When good hedge funds go bad

Maples and Calder lay down the law on what happens if your hedge fund goes doolally.

Law firm Maples and Calder thinks there is a misconception that hedge funds fail because there is something dark and rotten at their core, or some fraudulent malfeasance. Maples and Calder, a specialist in setting up offshore funds in the Cayman Islands, also tries to draw the distinction between 'honest and dishonest failure'. Its partners noticed that most funds disappear because they are just plain, old fashioned useless and get the markets wrong.

So what happens when your good hedge fund suddenly turns bad?

In a crisis, a hedge fund might seek to restructure with a view to continuing, perhaps involving a reduction in fees in return for a lock-up, a side pocket or a gate.

However, on redemption date an investor becomes a creditor of a fund and is allowed to petition as a creditor, unless a suspension is made.
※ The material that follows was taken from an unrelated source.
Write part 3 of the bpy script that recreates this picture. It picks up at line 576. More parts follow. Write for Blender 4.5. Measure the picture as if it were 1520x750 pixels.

That status as creditor remains until payment is made. As a creditor, you have the right to be paid ahead of other creditors. At this point, unless a wind down outside of formal liquidation is entered into, a receiver or liquidator gets brought in and the directors of the fund move to one side.

"Investment fund directors have a light touch most of the time anyway. They get low remuneration, and after the funds are set up, a lot of their responsibilities are delegated," says John Trehey, an insolvency lawyer at Maples and Calder in Hong Kong. "They don't usually have experience in crisis management and the directors like it when liquidators take over as it takes the heat off them."

The Cayman Islands' legal system does not have a US-style Chapter 11 of British-style administration. It has its own system, understood by a handful of knowledgeable people in the form of 'big four' accounting firms, who would most likely be those chosen for appointment when your fund goes feral.

"A creditor has to seek a liquidation in the place where the assets are and where a liquidation order can bite," says Trehey. "It's not much use if a liquidator goes only to the Caymans waving his order as he isn't going to find assets there, and that's what the creditor wants. So, there have to be parallel proceedings."